Итак, большинство стихотворений, опубликованных во II книге, читателям было известно. Но для них имел громадное психологическое значение тот факт, что широко известные рукописи были впервые напечатаны: ведь в 1820 г. Пушкин за эти стихи был отправлен в ссылку; в течение 30 лет единственное стихотворение Рылеева, которое можно было свободно прочесть, находилось на Смоленском кладбище в Петербурге: эпитафия умершему в младенчестве сыну (да еще сильно искаженные стихи «На смерть Байрона» под своими инициалами (А. И.) «протащил» в один из альманахов 1829 г. литератор и чиновник III отделения А. А. Ивановский).

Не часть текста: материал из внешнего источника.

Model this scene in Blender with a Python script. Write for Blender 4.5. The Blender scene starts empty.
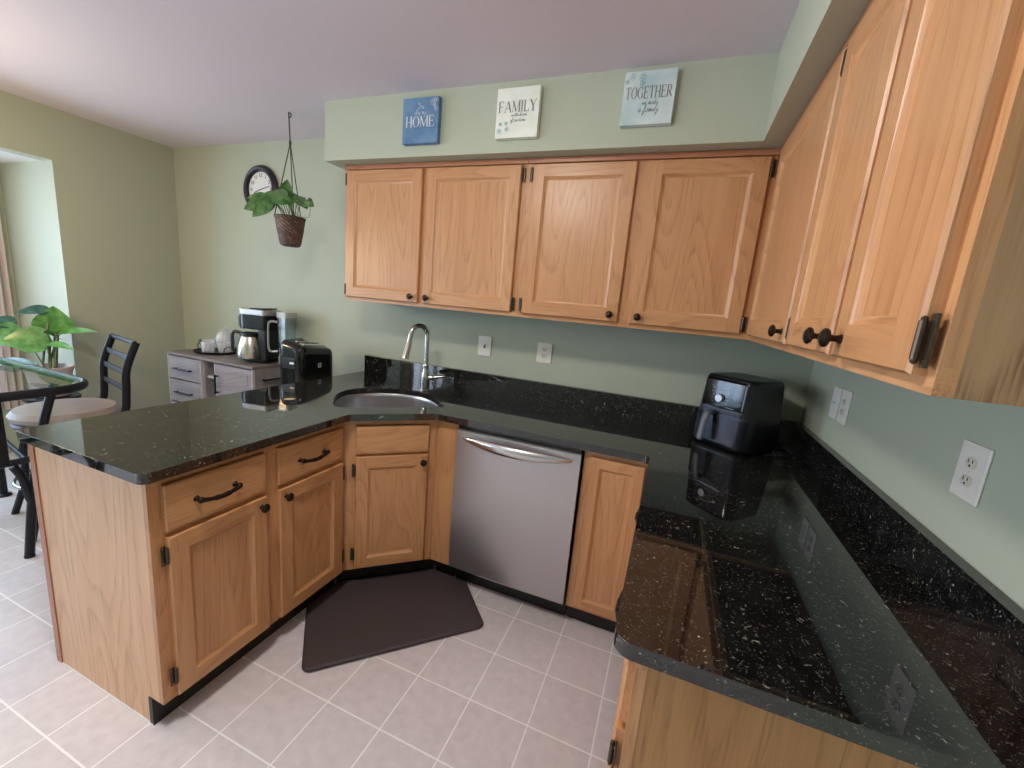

Только что, в 1855 г., П. В. Анненков, близкий приятель Герцена и Огарева, сумел напечатать шеститомное издание Пушкина, куда после жестоких баталий с цензурой включил много неизданных материалов, но вынужден был в десятках случаев уступить, отложить публикации «до лучших времен». И вот после всего этого Герцен открыто печатает:

«И на обломках самовластья напишут наши имена…»

«Вы, жадною толпой стоящие у трона…»

Такие публикации сметали труды нескольких поколений цензоров; власть переставала верить в незыблемость своих установлений и запретов. С запретных стихов начинается любопытная история второго «Письма», полученного и опубликованного Герценом в этой же книге «Полярной звезды».

* * *

Еще 20 сентября 1855 г., через месяц после выхода 1 книги, Герцен писал М. К. Рейхель:

«Получил по почте целую критику на „Полярную звезду“ из Берлина, а сдается, что это от Н. И. Тургенева» (XXV, 301).

«Критика», полученная 20 сентября 1855 г., могла попасть только во II-ую книгу «Полярной звезды». Даже предположительно подозревая, что его критик — Николай Тургенев, декабрист-эмигрант, заочно приговоренный к смертной казни, Герцен при его благоговейном отношении к декабристам непременно напечатал бы присланное письмо.